* begin INFORMATION SUPPLIED *

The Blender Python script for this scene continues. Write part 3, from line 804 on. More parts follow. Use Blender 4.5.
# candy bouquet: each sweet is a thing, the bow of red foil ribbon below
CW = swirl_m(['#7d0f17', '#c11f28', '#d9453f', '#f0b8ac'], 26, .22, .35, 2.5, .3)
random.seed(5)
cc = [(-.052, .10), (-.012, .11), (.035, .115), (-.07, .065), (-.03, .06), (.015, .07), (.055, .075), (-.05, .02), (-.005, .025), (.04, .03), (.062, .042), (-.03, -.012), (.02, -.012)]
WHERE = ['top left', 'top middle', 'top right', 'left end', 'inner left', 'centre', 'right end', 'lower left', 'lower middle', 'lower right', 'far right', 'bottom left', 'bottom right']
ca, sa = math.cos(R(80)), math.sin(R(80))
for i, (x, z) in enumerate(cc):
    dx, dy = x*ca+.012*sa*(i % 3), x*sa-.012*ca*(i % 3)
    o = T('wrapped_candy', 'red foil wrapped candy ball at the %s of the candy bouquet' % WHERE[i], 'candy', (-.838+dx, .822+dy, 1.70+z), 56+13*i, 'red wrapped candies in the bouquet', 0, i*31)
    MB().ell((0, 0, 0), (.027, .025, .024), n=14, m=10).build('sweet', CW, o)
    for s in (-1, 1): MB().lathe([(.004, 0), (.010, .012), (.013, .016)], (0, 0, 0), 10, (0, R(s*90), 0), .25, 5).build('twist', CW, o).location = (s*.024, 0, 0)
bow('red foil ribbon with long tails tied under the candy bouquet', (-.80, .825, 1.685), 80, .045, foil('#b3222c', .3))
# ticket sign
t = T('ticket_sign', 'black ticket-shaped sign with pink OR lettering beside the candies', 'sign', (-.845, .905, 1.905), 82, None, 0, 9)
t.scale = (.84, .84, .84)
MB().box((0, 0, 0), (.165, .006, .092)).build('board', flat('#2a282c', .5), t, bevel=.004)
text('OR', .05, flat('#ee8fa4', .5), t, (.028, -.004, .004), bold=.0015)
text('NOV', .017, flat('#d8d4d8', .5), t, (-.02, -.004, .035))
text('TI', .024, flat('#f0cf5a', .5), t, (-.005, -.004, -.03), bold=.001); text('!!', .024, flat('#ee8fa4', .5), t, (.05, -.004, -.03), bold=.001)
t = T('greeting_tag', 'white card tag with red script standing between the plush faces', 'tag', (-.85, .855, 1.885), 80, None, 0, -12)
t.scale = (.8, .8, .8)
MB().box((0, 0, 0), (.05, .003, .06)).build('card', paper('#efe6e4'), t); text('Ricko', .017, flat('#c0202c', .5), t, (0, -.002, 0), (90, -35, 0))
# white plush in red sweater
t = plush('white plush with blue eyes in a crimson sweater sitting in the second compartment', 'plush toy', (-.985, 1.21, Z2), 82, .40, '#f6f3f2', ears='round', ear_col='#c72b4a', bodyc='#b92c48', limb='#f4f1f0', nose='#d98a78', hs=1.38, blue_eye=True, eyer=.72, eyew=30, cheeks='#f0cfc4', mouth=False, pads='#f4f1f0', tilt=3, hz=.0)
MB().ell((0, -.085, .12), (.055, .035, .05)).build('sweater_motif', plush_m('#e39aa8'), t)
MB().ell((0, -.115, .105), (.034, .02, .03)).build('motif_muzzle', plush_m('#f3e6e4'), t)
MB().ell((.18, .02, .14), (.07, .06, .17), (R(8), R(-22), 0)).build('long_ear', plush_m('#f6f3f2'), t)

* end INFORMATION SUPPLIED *

-- GOAL OF THE EXERCISE --
Reproduce the material precisely, including every line.

-- SOLUTION --
The Blender Python script for this scene continues. Write part 3, from line 804 on. More parts follow. Use Blender 4.5.
# candy bouquet: each sweet is a thing, the bow of red foil ribbon below
CW = swirl_m(['#7d0f17', '#c11f28', '#d9453f', '#f0b8ac'], 26, .22, .35, 2.5, .3)
random.seed(5)
cc = [(-.052, .10), (-.012, .11), (.035, .115), (-.07, .065), (-.03, .06), (.015, .07), (.055, .075), (-.05, .02), (-.005, .025), (.04, .03), (.062, .042), (-.03, -.012), (.02, -.012)]
WHERE = ['top left', 'top middle', 'top right', 'left end', 'inner left', 'centre', 'right end', 'lower left', 'lower middle', 'lower right', 'far right', 'bottom left', 'bottom right']
ca, sa = math.cos(R(80)), math.sin(R(80))
for i, (x, z) in enumerate(cc):
    dx, dy = x*ca+.012*sa*(i % 3), x*sa-.012*ca*(i % 3)
    o = T('wrapped_candy', 'red foil wrapped candy ball at the %s of the candy bouquet' % WHERE[i], 'candy', (-.838+dx, .822+dy, 1.70+z), 56+13*i, 'red wrapped candies in the bouquet', 0, i*31)
    MB().ell((0, 0, 0), (.027, .025, .024), n=14, m=10).build('sweet', CW, o)
    for s in (-1, 1): MB().lathe([(.004, 0), (.010, .012), (.013, .016)], (0, 0, 0), 10, (0, R(s*90), 0), .25, 5).build('twist', CW, o).location = (s*.024, 0, 0)
bow('red foil ribbon with long tails tied under the candy bouquet', (-.80, .825, 1.685), 80, .045, foil('#b3222c', .3))
# ticket sign
t = T('ticket_sign', 'black ticket-shaped sign with pink OR lettering beside the candies', 'sign', (-.845, .905, 1.905), 82, None, 0, 9)
t.scale = (.84, .84, .84)
MB().box((0, 0, 0), (.165, .006, .092)).build('board', flat('#2a282c', .5), t, bevel=.004)
text('OR', .05, flat('#ee8fa4', .5), t, (.028, -.004, .004), bold=.0015)
text('NOV', .017, flat('#d8d4d8', .5), t, (-.02, -.004, .035))
text('TI', .024, flat('#f0cf5a', .5), t, (-.005, -.004, -.03), bold=.001); text('!!', .024, flat('#ee8fa4', .5), t, (.05, -.004, -.03), bold=.001)
t = T('greeting_tag', 'white card tag with red script standing between the plush faces', 'tag', (-.85, .855, 1.885), 80, None, 0, -12)
t.scale = (.8, .8, .8)
MB().box((0, 0, 0), (.05, .003, .06)).build('card', paper('#efe6e4'), t); text('Ricko', .017, flat('#c0202c', .5), t, (0, -.002, 0), (90, -35, 0))
# white plush in red sweater
t = plush('white plush with blue eyes in a crimson sweater sitting in the second compartment', 'plush toy', (-.985, 1.21, Z2), 82, .40, '#f6f3f2', ears='round', ear_col='#c72b4a', bodyc='#b92c48', limb='#f4f1f0', nose='#d98a78', hs=1.38, blue_eye=True, eyer=.72, eyew=30, cheeks='#f0cfc4', mouth=False, pads='#f4f1f0', tilt=3, hz=.0)
MB().ell((0, -.085, .12), (.055, .035, .05)).build('sweater_motif', plush_m('#e39aa8'), t)
MB().ell((0, -.115, .105), (.034, .02, .03)).build('motif_muzzle', plush_m('#f3e6e4'), t)
MB().ell((.18, .02, .14), (.07, .06, .17), (R(8), R(-22), 0)).build('long_ear', plush_m('#f6f3f2'), t)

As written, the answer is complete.